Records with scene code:
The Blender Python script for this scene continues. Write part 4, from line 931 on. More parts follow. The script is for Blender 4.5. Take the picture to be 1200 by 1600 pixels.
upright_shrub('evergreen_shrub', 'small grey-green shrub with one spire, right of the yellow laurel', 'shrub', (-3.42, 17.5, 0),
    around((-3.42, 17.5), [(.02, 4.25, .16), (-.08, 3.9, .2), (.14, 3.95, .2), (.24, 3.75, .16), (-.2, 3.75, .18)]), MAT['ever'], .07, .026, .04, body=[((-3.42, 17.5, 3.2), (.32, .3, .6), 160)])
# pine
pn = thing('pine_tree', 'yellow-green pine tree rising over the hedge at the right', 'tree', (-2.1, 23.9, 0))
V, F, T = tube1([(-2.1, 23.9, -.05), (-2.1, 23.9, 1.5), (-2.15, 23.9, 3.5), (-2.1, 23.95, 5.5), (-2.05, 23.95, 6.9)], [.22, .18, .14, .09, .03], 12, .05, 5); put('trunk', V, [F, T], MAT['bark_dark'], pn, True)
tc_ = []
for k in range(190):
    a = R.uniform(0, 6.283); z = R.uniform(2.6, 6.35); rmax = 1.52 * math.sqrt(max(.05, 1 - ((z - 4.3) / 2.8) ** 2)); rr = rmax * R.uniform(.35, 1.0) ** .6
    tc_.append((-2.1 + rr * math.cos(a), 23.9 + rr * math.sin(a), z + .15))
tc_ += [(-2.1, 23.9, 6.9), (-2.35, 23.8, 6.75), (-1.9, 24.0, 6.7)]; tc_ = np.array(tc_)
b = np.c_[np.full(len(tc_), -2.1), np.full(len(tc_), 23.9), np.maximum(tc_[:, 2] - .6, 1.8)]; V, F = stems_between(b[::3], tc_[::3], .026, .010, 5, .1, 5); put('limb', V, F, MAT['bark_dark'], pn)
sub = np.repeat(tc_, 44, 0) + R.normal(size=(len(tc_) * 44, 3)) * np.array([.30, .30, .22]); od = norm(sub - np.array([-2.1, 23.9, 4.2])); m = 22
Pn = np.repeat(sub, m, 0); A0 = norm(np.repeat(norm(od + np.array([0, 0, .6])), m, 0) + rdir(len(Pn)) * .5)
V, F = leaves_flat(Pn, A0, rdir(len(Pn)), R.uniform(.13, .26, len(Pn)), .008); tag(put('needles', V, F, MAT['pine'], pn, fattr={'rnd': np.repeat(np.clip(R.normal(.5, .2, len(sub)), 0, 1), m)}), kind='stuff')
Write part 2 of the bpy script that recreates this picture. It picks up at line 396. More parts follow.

▶ Task objective:
In the entries above, find each line with the word "More" and show it.

▶ Written solution:
The Blender Python script for this scene continues. Write part 4, from line 931 on. More parts follow. The script is for Blender 4.5. Take the picture to be 1200 by 1600 pixels.
Write part 2 of the bpy script that recreates this picture. It picks up at line 396. More parts follow.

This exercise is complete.